Save the cat! writes a novel by Jessica Brody
It’s not bad, but boy I do not like it. I think writing advice is at it’s best when it’s not prescriptive, and this is. very. prescriptive. It believe there is one functional structure for stories, and 10 genres, and everything else is either mis-analysed or incorrect. It also likes to split things into the A story (“We need to find the buried treasure before the pirates!”) and the B story (“We need to learn the value of friendship!”), but it leads to what I feel are unhelpful analysis? Like, I don’t think thinking of characters as “the one that helps the main character learn the Emotional Lesson” is useful.
But. The discussion of structure is useful. (Though imo I liked it much more as an additive/different perspective to Writing Deep Scenes’ discussion of structure.) The idea of the middle needing to be arc shaped– either things get better up to the midpoint and then get worse up to the dark night, or vice versa– is useful. Going through the structure of different stories in different genres is useful. Though I do judge the author’s taste in books.
The genres– I do think the author is pointing to something real with her genre categories, sometimes. There is a real and important way The Hunger Games and the Martian are similar (‘ordinary’/’innocent’ protagonist that is having to deal with an externally caused conflict). There is a real and important way that romances and buddy cop things are the same. But. There are more than 10 ‘genres’. And they are defined by more than an easy to remember list of three things.
Overall, Save The Cat! Writes a Novel talks big game about being a scaffold, but its so prescriptive it’s restrictive.
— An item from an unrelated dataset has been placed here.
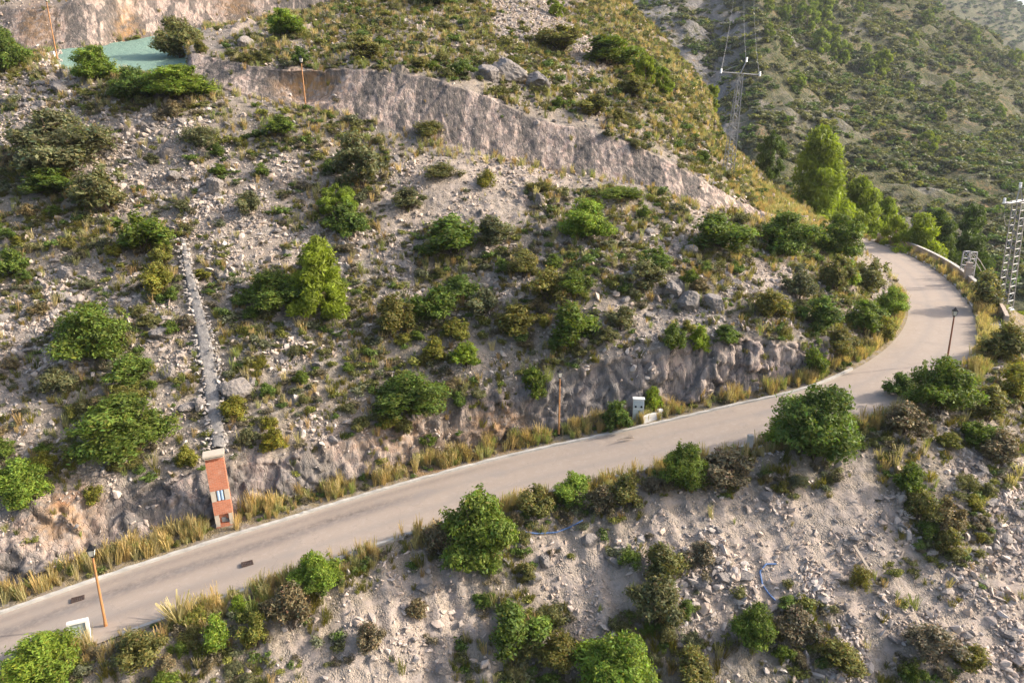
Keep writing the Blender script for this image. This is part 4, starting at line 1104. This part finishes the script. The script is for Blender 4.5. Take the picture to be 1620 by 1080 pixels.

Storyworld First by Jill Williamson

Did not finish, and do not recommend. It’s about worldbuilding, and it’s aimed at a teen writer audience. At the beginning, I thought I was bouncing off it because I am No Longer A Teen Writer, but I pushed on in case it contained a nugget of something good.
Then she mentioned that in one of her book series, she made all her place names Hebrew, because [direct quote, hopefully not too changed by the time since I read it] “it sounded like Klingon.”
I don’t recommend the advice of someone who would do that.

Writing with emotion, tension & conflict by Cheryl St. John
This, and the one below it, are some of the things I first read in my quest… which means I don’t remember them all that clearly.
The beginning has some really useful character constructing information. Past the first half, the quality goes downhill a little. It’s not useless, just… much more specific to the author’s process.

Mastering Suspense, Structure and Plot by Jane K Cleland
Has some very useful stuff about pacing. There’s a chart that can be summarised as “every [x] pages, have either an increase in the stakes/twist/reversal in the main plot, or progress a subplot (alternate two subplots, and try to weave them into each other.)” Pacing is controlled by what [x] is. According to the author, 20 pages is a normal pace, 40 is slow but reasonable (for your gentle regency romances, and such like) and 10 is pretty fast (for your thrillers.) Also has some useful information on suspense. My main quibble is that the author has a tendency to categorise things, but not explain the categories well, or explain why their useful.